Woodling: Writer belongs in Hall

Bob Hentzen broke the barrier. Now, it’s time for another wall to topple.

Earlier this year, Hentzen became the first sports writer inducted into the Kansas Sports Hall of Fame. The second sports writer selected should be Barbara Caywood.

In the early 1960s, Caywood overcame the prevailing prejudice against women sports writers with her own brand of benevolent obstinacy.

At a time when there were as many female sports writers as there were male sewing writers, Caywood made national headlines when she was refused admittance into the Kansas University football press box. She became the first legitimate member of the working media to be barred by KU officials because she was a woman : and the last. They let her in the next time.

That in itself should be enough to put a foot in the door of the Kansas Sports Hall of Fame, but she also spent 24 years as a sports writer for the Hutchinson News. In those two dozen years, she became a big fish in a small pond – a friend and confidant of just about every coach and player who showed up each March for the National Junior College Athletic Assn. basketball tournament.

Then, Caywood abruptly folded her Salt City tent and returned to her native Florida, where she has spent the last 21 years writing about high school sports for Florida Today, a daily newspaper that serves the area on the upper Atlantic coast.
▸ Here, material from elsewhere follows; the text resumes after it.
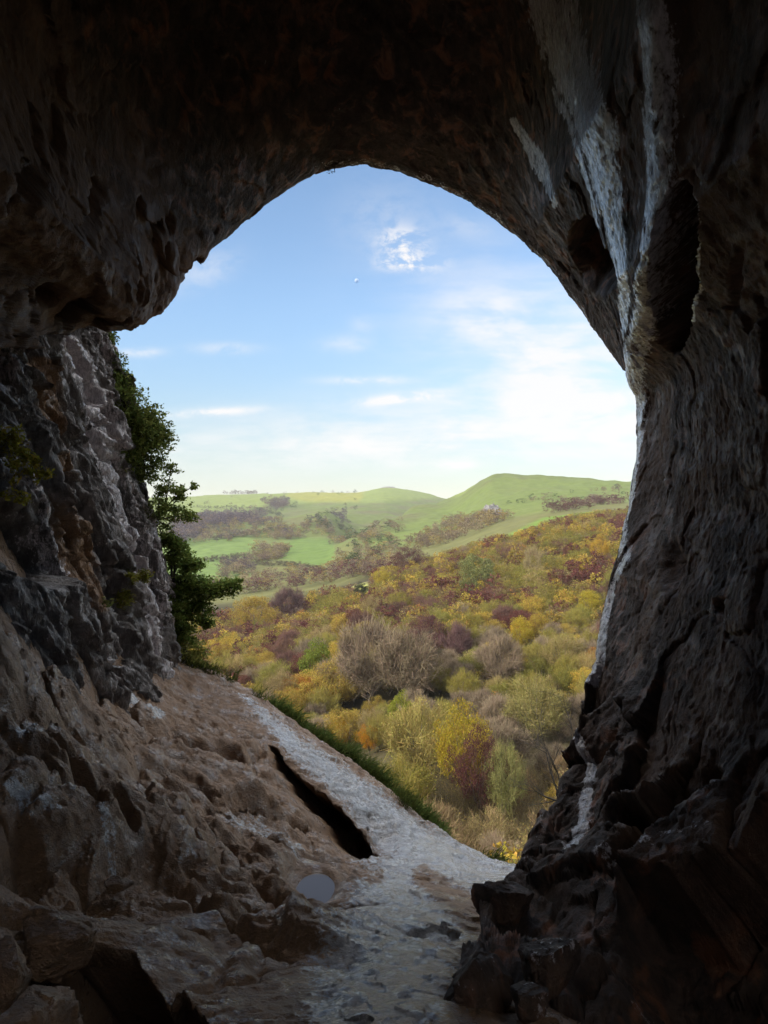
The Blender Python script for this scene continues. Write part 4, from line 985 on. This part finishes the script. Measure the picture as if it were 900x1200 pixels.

Now, at the age of 68 and after 46 years as a sports writer, Caywood has called it a career. Forty-six years. Think of it. I’d wager that 99 percent of male sports writers don’t last that long in the business. Ask her son, Kurt, executive sports editor of the Topeka Capital-Journal, if he plans to pound out sports copy that long, and he’ll just wince.

Yes, the Caywoods are indeed the only known mother-son sports writers in the history of the genre. As an aside, I should point out that Barbara Caywood’s sports-writing career actually covers only about 44 years, because she sat out for nearly two years to raise Kurt.

I know this because I’m the guy who filled in for her. They couldn’t find another woman sports writer, so the Hutch News moguls culled me off the general reporting staff and tossed me into the breech.

Barbara graciously taught me the ropes. She mentored me on how to take play-by-play during basketball games, how to keep a running account of football games, etc. – methods I use to this day.

A day after she retired last week, Caywood flew to Tampa and was inducted into the Florida High School Hall of Fame. She was cited her many contributions to youth sports, particularly football and track. That pushed one of my buttons and made me wonder why she isn’t in the Kansas Sports Hall of Fame, too.

I was delighted when the late Hentzen, a longtime friend who saw athletics through rose-colored glasses and admonished everyone to “be a booster,” was named to the Sunflower State sports shrine. Hentzen, who spent 38 years at the Topeka C-J, truly was a sports writing icon.

Caywood was a pioneer who would have gravitated to icon status had she spent all of her writing career in Kansas. Still, I think she made enough of a contribution to warrant inclusion in the Wichita-based shrine.

Over the years, countless Kansans have moved to Florida to retire, but not many Floridians spend retirement days in Kansas. All that means is Caywood will be bucking another trend. She plans to fly to Lawrence from time to time to watch her grandson Jack, a ninth grader at West Junior High, participate in football, wrestling and baseball, and granddaughter Madeline, a fifth-grader, play soccer and softball.

And when she isn’t in Lawrence, Caywood will be covering high school sports for Florida Today.

Hey, wait a minute. I thought she retired.

“She’s actually just semi-retired,” her son Kurt told me. “She’ll still work for the paper on a contractual basis. Basically, it means she can cover what she wants to cover.”

Sounds to me like the only way to make Barbara Caywood quit sports writing is to hide her pad and pencil.